The FAA has a distinction between commercial and recreational flying. When the laws were written, commercial meant that you were carrying passengers in a full-sized aircraft. And it makes sense to have more rigid rules in place for passenger aircraft.

Times have changed and using commercial vs recreational doesn't make sense anymore. The FAA is trying to apply existing laws to new technology. So, we're left with the case that it's perfectly legal to put a camera on a toy RC aircraft and take pictures for fun. But if you sell those pictures now you've crossed into commercial territory and your flight was no longer legal.

edit The good news is that the FAA is working on new rules. They're just miserably slow about it.

Just a few weeks ago the FAA released its roadmap for new UAV regulation where they discuss some of their plans for regulating commercial activity: http://www.faa.gov/about/initiatives/uas/media/uas_roadmap_2...

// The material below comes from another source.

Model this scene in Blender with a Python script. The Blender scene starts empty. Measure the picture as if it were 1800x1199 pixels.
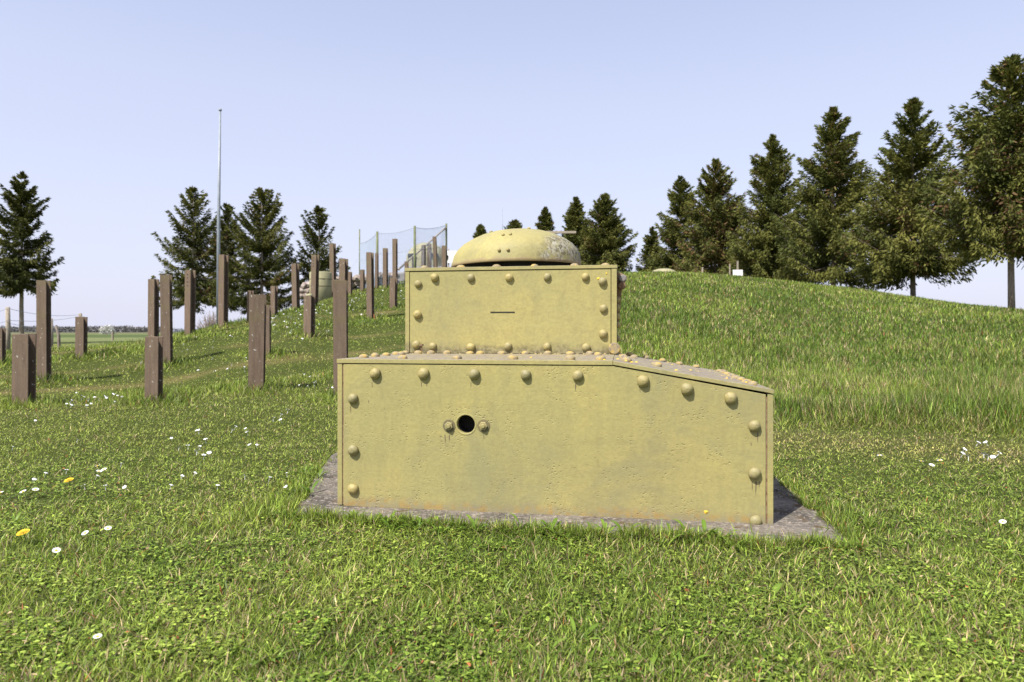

Lots of people have been waiting years for this, and are still waiting for more detail, from drone startups (check AngelList to see how many have started in the past year) to guys wanting to sell aerial photography services.

Probably for similar reasons why you need a commercial pilot license. If you're going to be doing it for money, you should have more training than someone just going to wal-mart and picking up a drone. However, as such a training regimen has not been defined yet, the FAA has decided that it's safer just to say it's off limits for now.

Personally, I'd love to see more effort into setting up such a commercial program, as there are a lot of dangerous jobs that could be made safer through drones. For example, there are dozens of crop duster accidents each year where someone's injured or killed. Pulling someone out of the pilot seat, and onto the ground can make that job a lot safer and more accurate. But, we can't get there until we do the studies to figure out how to do such safely.

It's odd that you can fly them around the city and bump into buildings freely, but when the money aspect is implemented it somehow changes everything. A sandwich or other small food delivery service seems innocent enough.
Beginning airline pilots are paid dogfood wages, approved to fly commercially, and have about half the week off. Could they fly drones for profit?